* _Information shown_

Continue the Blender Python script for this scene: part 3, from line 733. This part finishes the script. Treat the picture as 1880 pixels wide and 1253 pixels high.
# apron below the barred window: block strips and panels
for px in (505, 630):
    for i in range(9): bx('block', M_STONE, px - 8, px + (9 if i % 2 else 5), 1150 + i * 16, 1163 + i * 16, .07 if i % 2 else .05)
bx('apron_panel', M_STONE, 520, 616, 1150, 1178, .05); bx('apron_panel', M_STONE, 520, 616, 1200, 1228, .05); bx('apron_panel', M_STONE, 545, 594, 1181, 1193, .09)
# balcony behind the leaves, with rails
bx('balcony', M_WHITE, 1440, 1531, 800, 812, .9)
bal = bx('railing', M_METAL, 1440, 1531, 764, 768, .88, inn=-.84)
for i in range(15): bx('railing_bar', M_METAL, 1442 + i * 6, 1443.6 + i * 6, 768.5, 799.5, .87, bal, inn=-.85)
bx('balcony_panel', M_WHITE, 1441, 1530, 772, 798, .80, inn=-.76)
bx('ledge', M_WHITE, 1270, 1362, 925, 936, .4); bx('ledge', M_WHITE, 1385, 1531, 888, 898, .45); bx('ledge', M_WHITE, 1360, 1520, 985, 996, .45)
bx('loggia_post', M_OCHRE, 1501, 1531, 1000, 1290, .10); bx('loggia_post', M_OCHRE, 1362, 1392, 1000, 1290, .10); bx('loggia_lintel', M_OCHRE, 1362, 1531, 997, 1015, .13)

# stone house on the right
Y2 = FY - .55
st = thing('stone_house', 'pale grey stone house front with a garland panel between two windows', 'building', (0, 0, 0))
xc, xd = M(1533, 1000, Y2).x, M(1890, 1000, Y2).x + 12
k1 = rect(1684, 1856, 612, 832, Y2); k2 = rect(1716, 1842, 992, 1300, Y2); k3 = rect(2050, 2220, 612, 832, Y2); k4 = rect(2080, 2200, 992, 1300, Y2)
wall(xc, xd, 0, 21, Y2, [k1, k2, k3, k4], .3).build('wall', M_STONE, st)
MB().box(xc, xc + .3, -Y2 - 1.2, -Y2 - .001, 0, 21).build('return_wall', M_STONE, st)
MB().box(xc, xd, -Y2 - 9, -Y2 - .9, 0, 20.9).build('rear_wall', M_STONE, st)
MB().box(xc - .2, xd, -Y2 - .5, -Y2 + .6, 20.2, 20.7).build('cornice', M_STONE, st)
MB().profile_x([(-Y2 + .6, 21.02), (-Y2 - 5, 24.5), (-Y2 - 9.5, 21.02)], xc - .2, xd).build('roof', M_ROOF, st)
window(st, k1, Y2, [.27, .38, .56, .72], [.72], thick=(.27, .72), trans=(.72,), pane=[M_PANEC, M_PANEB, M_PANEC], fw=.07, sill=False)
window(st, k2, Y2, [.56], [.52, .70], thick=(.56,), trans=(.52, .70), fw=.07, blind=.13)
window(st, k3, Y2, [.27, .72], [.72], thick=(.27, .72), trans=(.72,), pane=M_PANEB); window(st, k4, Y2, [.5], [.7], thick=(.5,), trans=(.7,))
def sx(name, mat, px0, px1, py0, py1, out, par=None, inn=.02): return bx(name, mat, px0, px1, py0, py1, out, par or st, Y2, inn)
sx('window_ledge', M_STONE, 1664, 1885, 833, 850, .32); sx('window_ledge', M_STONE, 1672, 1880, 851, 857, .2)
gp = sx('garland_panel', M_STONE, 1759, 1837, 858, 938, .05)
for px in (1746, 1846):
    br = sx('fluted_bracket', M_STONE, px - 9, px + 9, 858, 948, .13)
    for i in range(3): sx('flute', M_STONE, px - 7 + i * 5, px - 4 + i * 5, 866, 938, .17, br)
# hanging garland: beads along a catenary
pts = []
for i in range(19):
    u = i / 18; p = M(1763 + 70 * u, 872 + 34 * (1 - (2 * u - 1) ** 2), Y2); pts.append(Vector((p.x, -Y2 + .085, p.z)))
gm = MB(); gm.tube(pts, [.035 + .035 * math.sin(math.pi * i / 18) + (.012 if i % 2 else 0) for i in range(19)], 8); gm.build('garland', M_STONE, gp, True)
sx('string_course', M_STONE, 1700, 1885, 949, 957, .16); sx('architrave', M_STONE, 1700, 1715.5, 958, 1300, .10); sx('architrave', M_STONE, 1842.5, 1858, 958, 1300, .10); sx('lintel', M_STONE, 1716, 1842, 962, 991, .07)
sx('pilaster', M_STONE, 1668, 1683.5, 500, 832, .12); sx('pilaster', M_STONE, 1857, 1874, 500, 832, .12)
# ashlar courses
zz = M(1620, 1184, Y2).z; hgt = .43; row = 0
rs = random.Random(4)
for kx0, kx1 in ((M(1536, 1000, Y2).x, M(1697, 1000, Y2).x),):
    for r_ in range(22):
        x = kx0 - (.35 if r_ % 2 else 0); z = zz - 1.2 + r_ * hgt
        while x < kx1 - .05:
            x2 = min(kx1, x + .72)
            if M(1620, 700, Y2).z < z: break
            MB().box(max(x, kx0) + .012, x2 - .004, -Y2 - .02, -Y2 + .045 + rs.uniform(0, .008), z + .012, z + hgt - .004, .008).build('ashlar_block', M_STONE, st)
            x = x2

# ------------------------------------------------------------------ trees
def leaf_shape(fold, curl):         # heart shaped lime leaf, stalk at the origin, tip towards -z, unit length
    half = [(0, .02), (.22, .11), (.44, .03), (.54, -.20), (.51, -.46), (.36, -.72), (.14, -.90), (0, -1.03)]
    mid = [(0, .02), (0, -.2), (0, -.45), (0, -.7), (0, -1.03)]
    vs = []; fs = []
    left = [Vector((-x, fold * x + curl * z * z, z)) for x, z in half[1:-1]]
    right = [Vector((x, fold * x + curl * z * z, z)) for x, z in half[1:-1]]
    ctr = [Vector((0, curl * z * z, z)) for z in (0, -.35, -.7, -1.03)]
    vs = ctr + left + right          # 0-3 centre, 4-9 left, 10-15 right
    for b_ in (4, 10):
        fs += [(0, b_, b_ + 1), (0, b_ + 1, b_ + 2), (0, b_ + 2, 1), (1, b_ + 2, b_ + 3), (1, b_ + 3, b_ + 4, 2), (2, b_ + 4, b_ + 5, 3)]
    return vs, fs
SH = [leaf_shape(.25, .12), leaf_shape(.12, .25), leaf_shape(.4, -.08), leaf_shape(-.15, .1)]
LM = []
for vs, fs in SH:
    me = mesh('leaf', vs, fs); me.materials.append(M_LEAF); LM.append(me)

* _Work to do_
Return all the data above once more, precisely as given.

* _Response_
Continue the Blender Python script for this scene: part 3, from line 733. This part finishes the script. Treat the picture as 1880 pixels wide and 1253 pixels high.
# apron below the barred window: block strips and panels
for px in (505, 630):
    for i in range(9): bx('block', M_STONE, px - 8, px + (9 if i % 2 else 5), 1150 + i * 16, 1163 + i * 16, .07 if i % 2 else .05)
bx('apron_panel', M_STONE, 520, 616, 1150, 1178, .05); bx('apron_panel', M_STONE, 520, 616, 1200, 1228, .05); bx('apron_panel', M_STONE, 545, 594, 1181, 1193, .09)
# balcony behind the leaves, with rails
bx('balcony', M_WHITE, 1440, 1531, 800, 812, .9)
bal = bx('railing', M_METAL, 1440, 1531, 764, 768, .88, inn=-.84)
for i in range(15): bx('railing_bar', M_METAL, 1442 + i * 6, 1443.6 + i * 6, 768.5, 799.5, .87, bal, inn=-.85)
bx('balcony_panel', M_WHITE, 1441, 1530, 772, 798, .80, inn=-.76)
bx('ledge', M_WHITE, 1270, 1362, 925, 936, .4); bx('ledge', M_WHITE, 1385, 1531, 888, 898, .45); bx('ledge', M_WHITE, 1360, 1520, 985, 996, .45)
bx('loggia_post', M_OCHRE, 1501, 1531, 1000, 1290, .10); bx('loggia_post', M_OCHRE, 1362, 1392, 1000, 1290, .10); bx('loggia_lintel', M_OCHRE, 1362, 1531, 997, 1015, .13)

# stone house on the right
Y2 = FY - .55
st = thing('stone_house', 'pale grey stone house front with a garland panel between two windows', 'building', (0, 0, 0))
xc, xd = M(1533, 1000, Y2).x, M(1890, 1000, Y2).x + 12
k1 = rect(1684, 1856, 612, 832, Y2); k2 = rect(1716, 1842, 992, 1300, Y2); k3 = rect(2050, 2220, 612, 832, Y2); k4 = rect(2080, 2200, 992, 1300, Y2)
wall(xc, xd, 0, 21, Y2, [k1, k2, k3, k4], .3).build('wall', M_STONE, st)
MB().box(xc, xc + .3, -Y2 - 1.2, -Y2 - .001, 0, 21).build('return_wall', M_STONE, st)
MB().box(xc, xd, -Y2 - 9, -Y2 - .9, 0, 20.9).build('rear_wall', M_STONE, st)
MB().box(xc - .2, xd, -Y2 - .5, -Y2 + .6, 20.2, 20.7).build('cornice', M_STONE, st)
MB().profile_x([(-Y2 + .6, 21.02), (-Y2 - 5, 24.5), (-Y2 - 9.5, 21.02)], xc - .2, xd).build('roof', M_ROOF, st)
window(st, k1, Y2, [.27, .38, .56, .72], [.72], thick=(.27, .72), trans=(.72,), pane=[M_PANEC, M_PANEB, M_PANEC], fw=.07, sill=False)
window(st, k2, Y2, [.56], [.52, .70], thick=(.56,), trans=(.52, .70), fw=.07, blind=.13)
window(st, k3, Y2, [.27, .72], [.72], thick=(.27, .72), trans=(.72,), pane=M_PANEB); window(st, k4, Y2, [.5], [.7], thick=(.5,), trans=(.7,))
def sx(name, mat, px0, px1, py0, py1, out, par=None, inn=.02): return bx(name, mat, px0, px1, py0, py1, out, par or st, Y2, inn)
sx('window_ledge', M_STONE, 1664, 1885, 833, 850, .32); sx('window_ledge', M_STONE, 1672, 1880, 851, 857, .2)
gp = sx('garland_panel', M_STONE, 1759, 1837, 858, 938, .05)
for px in (1746, 1846):
    br = sx('fluted_bracket', M_STONE, px - 9, px + 9, 858, 948, .13)
    for i in range(3): sx('flute', M_STONE, px - 7 + i * 5, px - 4 + i * 5, 866, 938, .17, br)
# hanging garland: beads along a catenary
pts = []
for i in range(19):
    u = i / 18; p = M(1763 + 70 * u, 872 + 34 * (1 - (2 * u - 1) ** 2), Y2); pts.append(Vector((p.x, -Y2 + .085, p.z)))
gm = MB(); gm.tube(pts, [.035 + .035 * math.sin(math.pi * i / 18) + (.012 if i % 2 else 0) for i in range(19)], 8); gm.build('garland', M_STONE, gp, True)
sx('string_course', M_STONE, 1700, 1885, 949, 957, .16); sx('architrave', M_STONE, 1700, 1715.5, 958, 1300, .10); sx('architrave', M_STONE, 1842.5, 1858, 958, 1300, .10); sx('lintel', M_STONE, 1716, 1842, 962, 991, .07)
sx('pilaster', M_STONE, 1668, 1683.5, 500, 832, .12); sx('pilaster', M_STONE, 1857, 1874, 500, 832, .12)
# ashlar courses
zz = M(1620, 1184, Y2).z; hgt = .43; row = 0
rs = random.Random(4)
for kx0, kx1 in ((M(1536, 1000, Y2).x, M(1697, 1000, Y2).x),):
    for r_ in range(22):
        x = kx0 - (.35 if r_ % 2 else 0); z = zz - 1.2 + r_ * hgt
        while x < kx1 - .05:
            x2 = min(kx1, x + .72)
            if M(1620, 700, Y2).z < z: break
            MB().box(max(x, kx0) + .012, x2 - .004, -Y2 - .02, -Y2 + .045 + rs.uniform(0, .008), z + .012, z + hgt - .004, .008).build('ashlar_block', M_STONE, st)
            x = x2

# ------------------------------------------------------------------ trees
def leaf_shape(fold, curl):         # heart shaped lime leaf, stalk at the origin, tip towards -z, unit length
    half = [(0, .02), (.22, .11), (.44, .03), (.54, -.20), (.51, -.46), (.36, -.72), (.14, -.90), (0, -1.03)]
    mid = [(0, .02), (0, -.2), (0, -.45), (0, -.7), (0, -1.03)]
    vs = []; fs = []
    left = [Vector((-x, fold * x + curl * z * z, z)) for x, z in half[1:-1]]
    right = [Vector((x, fold * x + curl * z * z, z)) for x, z in half[1:-1]]
    ctr = [Vector((0, curl * z * z, z)) for z in (0, -.35, -.7, -1.03)]
    vs = ctr + left + right          # 0-3 centre, 4-9 left, 10-15 right
    for b_ in (4, 10):
        fs += [(0, b_, b_ + 1), (0, b_ + 1, b_ + 2), (0, b_ + 2, 1), (1, b_ + 2, b_ + 3), (1, b_ + 3, b_ + 4, 2), (2, b_ + 4, b_ + 5, 3)]
    return vs, fs
SH = [leaf_shape(.25, .12), leaf_shape(.12, .25), leaf_shape(.4, -.08), leaf_shape(-.15, .1)]
LM = []
for vs, fs in SH:
    me = mesh('leaf', vs, fs); me.materials.append(M_LEAF); LM.append(me)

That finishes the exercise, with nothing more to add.